12 thoughts on “Please give the curfew a try, Columbia council

  1. Mark Stewart

    It is always better to seek solutions to problems that actually exist.

    While I believe that adults have every right to stay up all night; that certainly doesn’t apply to kids under 18. If you look young and you can’t prove your age, you should be sent home by any means necessary.

  2. Doug Ross

    Curfews for under 18 is fine with me. Once they reach voting age, however, they are adults in my book and responsible for their actions.

  3. Herbie

    A month in jail for a can of beer on the street? really? Way overkill.

    Curfew for 17 and younger makes sense.

    Closing all bars at 2am? Rediculous. The 3 shootings this summer happened WELL before 2am.

    That is all.

  4. Phillip

    I’m a civil libertarian as you know, a card-carrying member of the ACLU, and I know they’ve expressed some concerns about the curfew—but in this case I think they’re completely in the wrong. When you’re talking about under-18’s, it’s not a question of superseding parental rights—if you’re letting your underage kids roam 5 Points or the streets anywhere after midnight, you’ve–by definition–relinquished the exercise of those responsibilities by your very actions. Or inactions.

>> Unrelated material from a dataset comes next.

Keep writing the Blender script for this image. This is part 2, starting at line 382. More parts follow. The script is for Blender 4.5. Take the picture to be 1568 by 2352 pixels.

    Incidentally, Bed-Stuy is not quite the totally scary place that it got its reputation for in the 60’s and 70’s…even by the 90’s it was changing, and was gentrifying fast at least till the recent economic downturn. (And as we know from crime statistics, NYC has for some time been a less dangerous place per capita than Columbia, or Charlotte especially for example.) If your daughter gets homesick for southern cooking (though ballet dancers probably don’t want to be eating too much of that stuff) Country Kitchen on Atlantic Avenue and Saratoga in Bed-Stuy is still there I think, has long been a NY hangout for expatriate Carolinians.

  5. Greg Jones

    I’m sure the businesses are in favor of a curfew, and that’s who the city should be listening to.
    When their paying customers stop coming, and businesses close and tax revenues stop, nobody will care about some teenager’s civil rights.

  6. Chris Oder

    Include a fine for the parents…

    $50 a pop every time their kid is out late and they’ll nail the windows in the kid’s bedroom shut real fast…

  7. Doug Ross

    @brad

    “but the city attorney asked to speak to the council behind closed doors about some concerns he has about it…”

    What, pray tell, would require a closed door session? There is very little government business that should go on behind closed doors.

  8. Kathryn Fenner

    “This made me start to think that — while I still think closing bars at 2 a.m. is a good idea — that wasn’t the solution to the violence. A curfew for kids under 18 sounds like a better solution.”

    It’s not an either/or situation. We (I am on the task force) are attempting to attack on several fronts. We are the most lax, it seems on several of these fronts compared to other SC cities. We need to shut down Hamsterdam (Five Points lawlessness), before Five Points is killed by the roving bands of what a cop called “people of approximately the same race and age wearing clothing of the same colors.”

    Open container is a problem in large part because people are taking their party outside to smoke and hangout and clog the sidewalks and get into skirmishes outside the watchful eye of the bouncers, and can easily slip drinks to their underaged ID-less friends. They also become easier targets. If they have to drink inside, they will smoke (or not!) and go back inside to drink. In my neighborhood, open containers seem to mean a party in the skreets many weekend nights and lots of litter.

    And Herbie, some of the shootings did occur after 2 AM, but chiefly the unified earlier closing means the police can concentrate their efforts–it saves scarce police resources.

  9. Kathryn Fenner

    All I can say about the closed door session is that I suspect Gaines doesn’t want to give a potential plaintiff a road map for a law suit. I wish he had been there to hear the testimony of the Greenville Police Chief last Thursday at the Task Force meeting. She said there had been no blow back from anyone, and the NAACP was very supportive. It was all very consensual, she said, and they have only had to have one case go to court.